Shabbat Akharei Mot begins in a poignant way, with a reminder of a tragic accident. We read about the death of Nadav and Abihu in parashat Shemini, only a few weeks ago, before Pesakh: young men, their first day on the job after much rigorous training, and something, all unforeseen, went terribly wrong. Akharei Mot, “after the death”, presents its contents in that context: the tragic death of the young, with much to live for, and much yet to do.

Accidents such as this tragedy might shake a modern Western American’s faith. Some say “what kind of G*d would allow such a thing?”. Others simply deny that there can be a G*d in a world where innocents suffer. 

It makes this parashah all the more compelling, because after the deaths of the two young men are noted, the text goes on to describe the next stage in the training of the surviving priests. When they died, their father, Aaron, withdrew from his public responsibility and took some private time to mourn. And then the life of the community went on, and Aaron went on with his service to his community as High Priest.

The father of the dead boys did not say “I quit because I have suffered unfairly.” Aaron did not say “I don’t believe in G*d because my sons died accidentally.” And he did not say “I proclaim myself against all organized religion because this is horrible and doesn’t make sense.” 

Those three responses to tragedy are understandable when they are made as a cry of pain, but they are not intelligible. In essence, all three are ways of cursing the darkness rather than struggling to light a candle.  

This is not to say that a better response would be “G*d knows best” or “there was a reason for this” or, G*d forbid, “G*d chose to take them because G*d loved them so much.” Those responses make G*d out to be an emotional terrorist.

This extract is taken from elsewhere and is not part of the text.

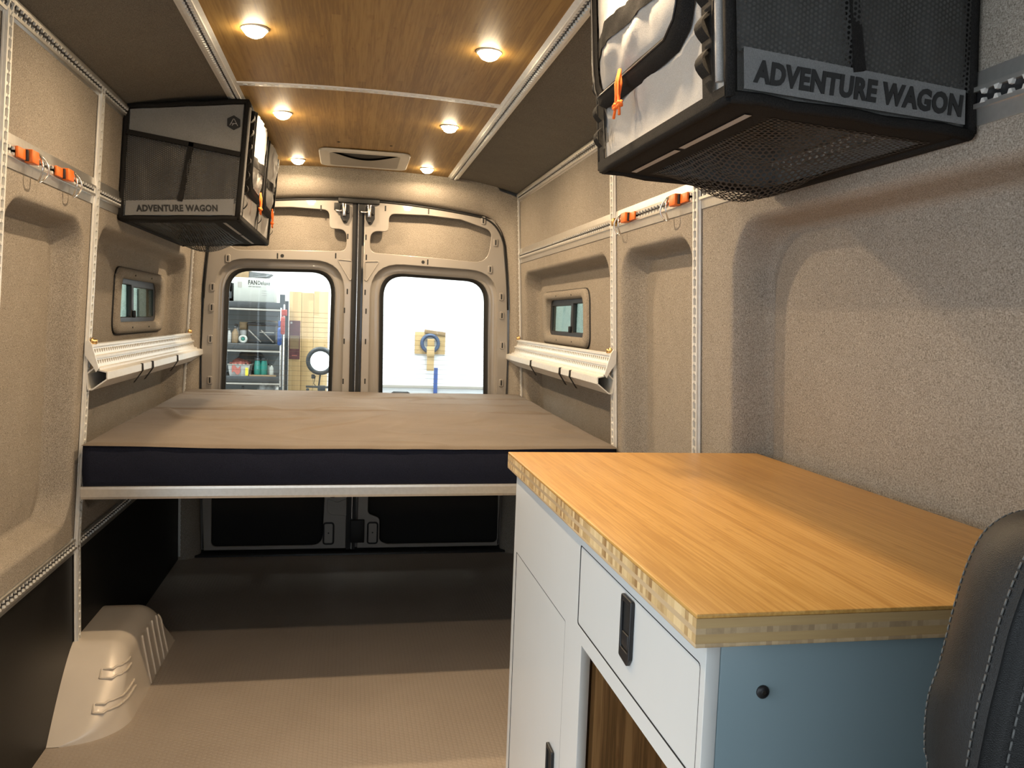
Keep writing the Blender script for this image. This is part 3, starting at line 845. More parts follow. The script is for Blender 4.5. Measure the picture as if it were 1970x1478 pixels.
# ------------------------------------------------------------------ bed support rails on the walls
def wall_bracket(s, ztop, label, straps):
    o = thing('bed_rail', label, 'bed rail', (s * hw(ztop), 2.78, ztop - 0.1), 'folded aluminium bed rails')
    y0, y1 = 2.775, 4.50
    dk = 1.0 if ztop > 1.0 else 0.32      # the lower pair is a slimmer section
    def X(d): return s * (hw(ztop) - d * dk)
    def shell(pts, name, mat, t=0.004):
        # open polyline (d, z) given a thickness and extruded along y
        b_ = MB()
        for i in range(len(pts) - 1):
            (d0, z0), (d1, z1) = pts[i], pts[i + 1]
            n_ = Vector((-(z1 - z0), d1 - d0)); n_.normalize(); n_ *= t / 2
            q = [(d0 + n_.x, z0 + n_.y), (d1 + n_.x, z1 + n_.y), (d1 - n_.x, z1 - n_.y), (d0 - n_.x, z0 - n_.y)]
            b_.hexa([(X(d), y0, z) for d, z in q] + [(X(d), y1, z) for d, z in q])
        return put(name, b_, mat, o)
    zt = ztop
    shell([(0.016, zt), (0.036, zt - 0.075), (0.066, zt - 0.082), (0.066, zt - 0.104), (0.022, zt - 0.138), (0.010, zt - 0.138), (0.008, zt - 0.088), (0.030, zt - 0.068)], 'channel', 'alu_white')
    # perforated face: two raised ribs with rows of slots
    rb = MB()
    for f in (0.0, 0.48, 0.97):
        d = 0.016 + 0.020 * f; z = zt - 0.075 * f
        rb.hexa([(X(d + a), y0, z + c) for a, c in ((0, 0.006), (0.010, 0.004), (0.010, -0.004), (0, -0.006))] + [(X(d + a), y1, z + c) for a, c in ((0, 0.006), (0.010, 0.004), (0.010, -0.004), (0, -0.006))])
    put('rib', rb, 'alu_white', o)
    hl = MB(); k = int((y1 - y0 - 0.06) / 0.0254)
    for f in (0.24, 0.70):
        d = 0.016 + 0.020 * f + 0.0035; z = zt - 0.075 * f
        for i in range(k):
            y = y0 + 0.03 + i * 0.0254
            hl.box(min(X(d), X(d - 0.003)), max(X(d), X(d - 0.003)), y - 0.004, y + 0.004, z - 0.006, z + 0.006)
    q = put('slot_row', hl, 'ventgrey', o); q['kind'] = 'stuff'
    # end plate and brass bolts
    if ztop > 1.0:
     ep = MB(); pr = [(0.004, zt + 0.012), (0.014, zt + 0.018), (0.024, zt + 0.004), (0.044, zt - 0.070), (0.036, zt - 0.082), (0.028, zt - 0.066), (0.004, zt - 0.03)]
     n_ = len(pr)
     ep.add([(X(d), y0 - 0.008, z) for d, z in pr] + [(X(d), y0, z) for d, z in pr], [tuple(range(n_)), tuple(range(n_, 2 * n_))] + [(i, (i + 1) % n_, (i + 1) % n_ + n_, i + n_) for i in range(n_)])
     put('end_plate', ep, 'alu_white', o)
    for y in ((2.80, 4.40) if ztop > 1.0 else ()):
        b_ = MB(); b_.lathe([(0.0005, 0.016), (0.007, 0.015), (0.009, 0.010), (0.009, 0.004), (0.013, 0.004), (0.013, 0.0), (0.008, -0.004)], (0, 0, 0), 'x', 12)
        bo = put('bolt', b_, 'brass', o); bo.scale = (-s, 1, 1); bo.location = (X(0.016) - o.location.x, y - o.location.y, zt + 0.012 - o.location.z)
        bo.matrix_parent_inverse = Matrix.Identity(4)
    for y, w_ in straps:
        b_ = MB()
        path = [(0.040, zt - 0.076), (0.069, zt - 0.080), (0.0705, zt - 0.105), (0.055, zt - 0.128), (0.040, zt - 0.150)]
        for (d0, z0), (d1, z1) in zip(path[:-1], path[1:]):
            b_.hexa([(X(d), y - w_, z) for d, z in ((d0, z0), (d1, z1), (d1 - 0.002, z1 - 0.001), (d0 - 0.002, z0 - 0.001))] + [(X(d), y + w_, z) for d, z in ((d0, z0), (d1, z1), (d1 - 0.002, z1 - 0.001), (d0 - 0.002, z0 - 0.001))])
        put('strap', b_, 'web', o)
    return o
wall_bracket(-1, 1.165, 'pale aluminium bed rail under the left side window', ((3.22, 0.010), (3.38, 0.014), (3.85, 0.013)))
wall_bracket(1, 1.185, 'pale aluminium bed rail under the right side window', ((3.14, 0.011), (3.30, 0.014), (3.86, 0.014)))
wall_bracket(-1, 0.815, 'aluminium bed rail carrying the left side of the bed', ())
wall_bracket(1, 0.825, 'aluminium bed rail carrying the right side of the bed', ())

# ------------------------------------------------------------------ bed
o = thing('bed_platform', 'aluminium framed platform carrying the mattress cushions', 'bed frame', (0, 3.6, 0.68))
b_ = MB(); b_.sweep([(-0.0195, 0.0), (-0.0195, 0.020), (-0.012, 0.022), (0.012, 0.022), (0.0195, 0.020), (0.0195, 0.0)], (-0.862, 2.745, 0.710), (0.866, 2.745, 0.719), (0, -1, 0))
put('front_beam', b_, 'alu', o)
bx('deck', (-0.855, 0.855, 2.75, 4.44, 0.712, 0.7275), 'black', o)
for y in (3.3, 3.8, 4.35):
    bx('cross_beam', (-0.86, 0.86, y - 0.02, y + 0.02, 0.675, 0.7115), 'black', o)

def cushion(y0, y1, zt, label, seed, sag=0.0):
    o = thing('mattress_cushion', label, 'cushion', (0, (y0 + y1) / 2, 0.729), 'cushions of the bed mattress')
    x0, x1 = -0.858, 0.866
    def side(u, v):
        pass
    b_ = MB()
    # navy side band, slightly creased
    loop = []
    n_x, n_y = 70, 24
    for i in range(n_x): loop.append((x0 + (x1 - x0) * i / n_x, y0, 'f'))
    for i in range(n_y): loop.append((x1, y0 + (y1 - y0) * i / n_y, 'r'))
    for i in range(n_x): loop.append((x1 - (x1 - x0) * i / n_x, y1, 'b'))
    for i in range(n_y): loop.append((x0, y1 - (y1 - y0) * i / n_y, 'l'))
    k = len(loop); nz = 8; vs = []
    def top_edge(x, y):
        return zt + 0.020 * (y - 2.735) / 1.7 + 0.004 * fbm(x * 2.2, y * 2, 0.3) - sag * math.sin(math.pi * max(0, min(1, (x - x0) / (x1 - x0)))) * max(0.0, 1 - (y - 2.735) / 0.9)
    for j in range(nz + 1):
        for x, y, sd_ in loop:
            t = j / nz; ze = top_edge(x, y)
            z = 0.729 + (ze - 0.729) * t
            w_ = (0.007 * mnoise.noise(Vector((x * 9 + z * 10 + seed, z * 4 + y * 9, seed))) * (0.4 + 0.6 * max(0, x)) + 0.008 * math.sin(math.pi * t))
            dx = {'r': 1, 'l': -1}.get(sd_, 0) * w_ * 0.4; dy = {'f': -1 if y0 < 2.8 else 0, 'b': 0}.get(sd_, 0) * w_
            vs.append((x + dx, y + dy, z))
    fs = [(j * k + i, j * k + (i + 1) % k, (j + 1) * k + (i + 1) % k, (j + 1) * k + i) for j in range(nz) for i in range(k)]
    b_.add(vs, fs, True); b_.add(vs[:k], [tuple(range(k))])
    put('side_band', b_, 'navy', o)
    t_ = MB()
    def top(u, v):
        x = x0 - 0.003 + (x1 - x0 + 0.006) * u; ys = 0.009 if y0 < 2.8 else 0.0005
        y = y0 - ys + (y1 - y0 + ys + 0.0005) * v
        ex = min(u, 1 - u) * (x1 - x0); ey = v * (y1 - y0) if y0 < 2.8 else 1.0   # only the outer edges roll over
        if y0 > 4.1: ey = (1 - v) * (y1 - y0)
        seam_ = min(v if y0 > 2.8 else 1.0, (1 - v) if y0 < 4.1 else 1.0) * (y1 - y0)
        e = min(ex, ey)
        roll = min(1.0, e / 0.03); roll = math.sqrt(max(0.0, 1 - (1 - roll) ** 2))
        zz = top_edge(x, y) + 0.0005 + 0.009 * roll
        inn = min(1.0, e / 0.10)
        wr_ = 0.010 * mnoise.noise(Vector((x * 2.6 + seed, y * 3.2, seed))) + 0.0012 * fbm(x * 8, y * 8 + seed, 2.0)
        cr = abs(mnoise.noise(Vector((x * 3.2 + 1.5 * mnoise.noise(Vector((x * 1.3, y * 2.1, seed))), y * 3.6 + seed, 5.0)))); wr_ += 0.012 * max(0.0, 1 - cr * 9.0) * max(0.0, mnoise.noise(Vector((x * 1.7, y * 1.9, seed + 3))) + 0.45)
        zz += wr_ * inn * min(1.0, seam_ / 0.06) - 0.011 * max(0.0, 1 - seam_ / 0.035) ** 2
        return (x, y, zz)
    t_.grid(top, 150, max(30, int((y1 - y0) / 0.011)))
    put('fleece_top', t_, 'fleece', o)
cushion(2.735, 3.624, 0.858, 'front mattress cushion with taupe fleece top and navy front', 1.0, 0.006)
cushion(3.626, 4.172, 0.858, 'middle mattress cushion with wrinkled taupe fleece top', 4.0, 0.006)
cushion(4.174, 4.440, 0.858, 'rear mattress cushion against the back doors', 7.0, 0.006)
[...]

There is a third possible response to unimaginable tragedy. Caught between the utter darkness of a father’s grief and his stance so close to G*d, in all its wholeness and joy, the Torah records that “Aaron was silent.” (Lev. 10.3)

There is undeserved suffering in this world. There is much evil as well that we do to each other. But there is also much undeserved joy, and much good that we do to each other. Neither makes sense. There is a mystery at the heart of life that we can approach but will never discern. And in the face of that mystery there is nothing we can say. All we can do is to assert that while we cannot control, or even understand, why bad things happen, we can try to control and understand our responses – and we can choose to reach out to each other, to do what we can when we see suffering and alleviate it. And when all is dark, we can choose not to give in to it, to deny any hope of light or meaning or truth. We can choose to nurture the little light that we can see, if we look carefully, among ourselves.

That is why we gather in organized community and call it religious. It is there that we search together for hope, not certainty. Hope is all the light we have.